Who Will Listen to the Voices of Veterans Calling for Peace? | Sojourners

Who Will Listen to the Voices of Veterans Calling for Peace?

I watched helplessly as the snow fell on stubborn veterans and police officers at the White House gates. On December 16, Veterans for Peace (VFP) organized a brief rally followed by a nonviolent act of civil resistance at the White House demanding an end to the U.S. wars and occupations in Afghanistan, Pakistan, Iraq, and Yemen. VFP organizers expected this to be the largest veteran-led resistance since the wars in Iraq and Afghanistan began.

I often feel like a talking head advocating for issues that I am only familiar with, but have never experienced. However, bearing witness to former members of the armed services so vividly calling for an end to a war they participated in struck me as the purist form of activism. These men and women were asking the president to keep his promise. While President Obama had pledged during his campaign to "change the mindset that leads us to war," the deadline of troop withdrawal from Afghanistan is being rumored to be pushed back an additional 3 years, and the war looks destined to become the United States' longest war.

How many more voices will it take for President Obama, his administration, and military officials to understand that it is time to leave this war and appropriate non-militarized solutions? Demonstrators young and old called out chants and familiar songs of protest: "We shall overcome," "we shall not be moved," and a familiar John Lennon cry of "give peace a chance" rang through the freezing wind.

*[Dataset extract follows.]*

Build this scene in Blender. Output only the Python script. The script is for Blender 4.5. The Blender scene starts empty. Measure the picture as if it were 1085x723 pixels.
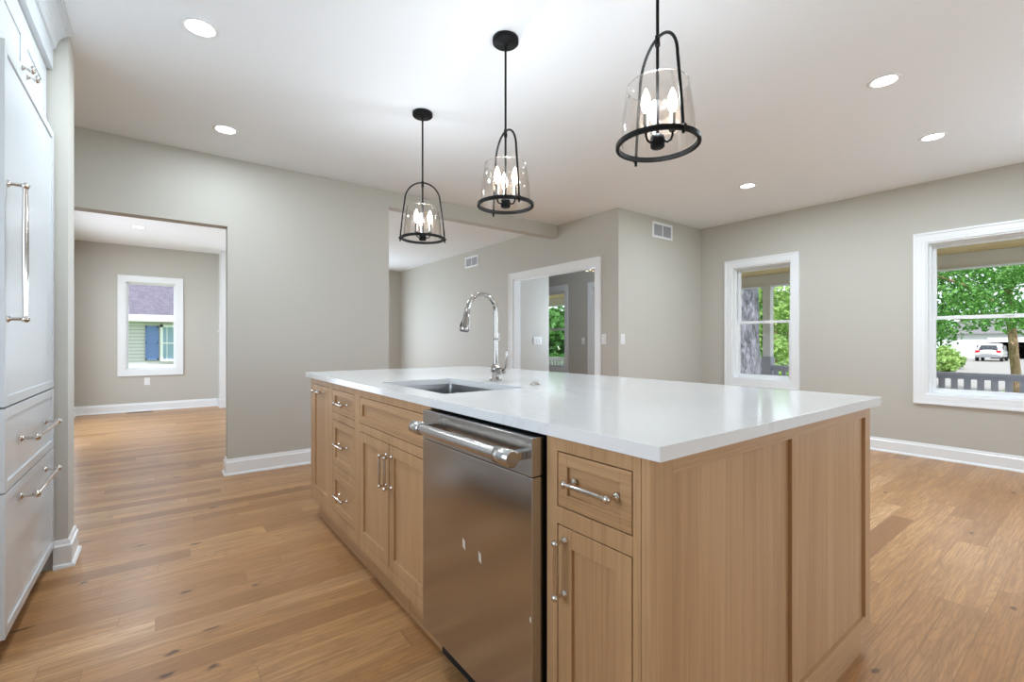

The war in Afghanistan is now entering its 10th year. As party politics continue to divide the debate over the country's budget deficit, our defense spending is often overlooked. In 2010, defense and security spending was estimated at around $715 billion (20 percent of the federal budget). The war is not fought only in Afghanistan, but is fought over a systemic battlefield -- which includes military actions in Afghanistan, Iraq, Yemen, Pakistan, and the management of almost 800 U.S. military bases throughout the world. This war is not sustainable.

I often jump to statistics when trying to rationalize an argument against injustice. However, as I watched these veterans strap themselves to the White House gates, I remembered the individual. The unnecessary sacrifice made by these men and women has been forgotten. Fiscally, war is impractical; emotionally, war is destructive; spiritually, war is immoral. God is our greatest advocate.

As the snow fell harder and I could no longer feel my feet, I prayed to God and petitioned for a transforming change to the global mindset that has led us to war and asked that we may know peace.

Hannah Lythe is a policy and outreach associate at Sojourners.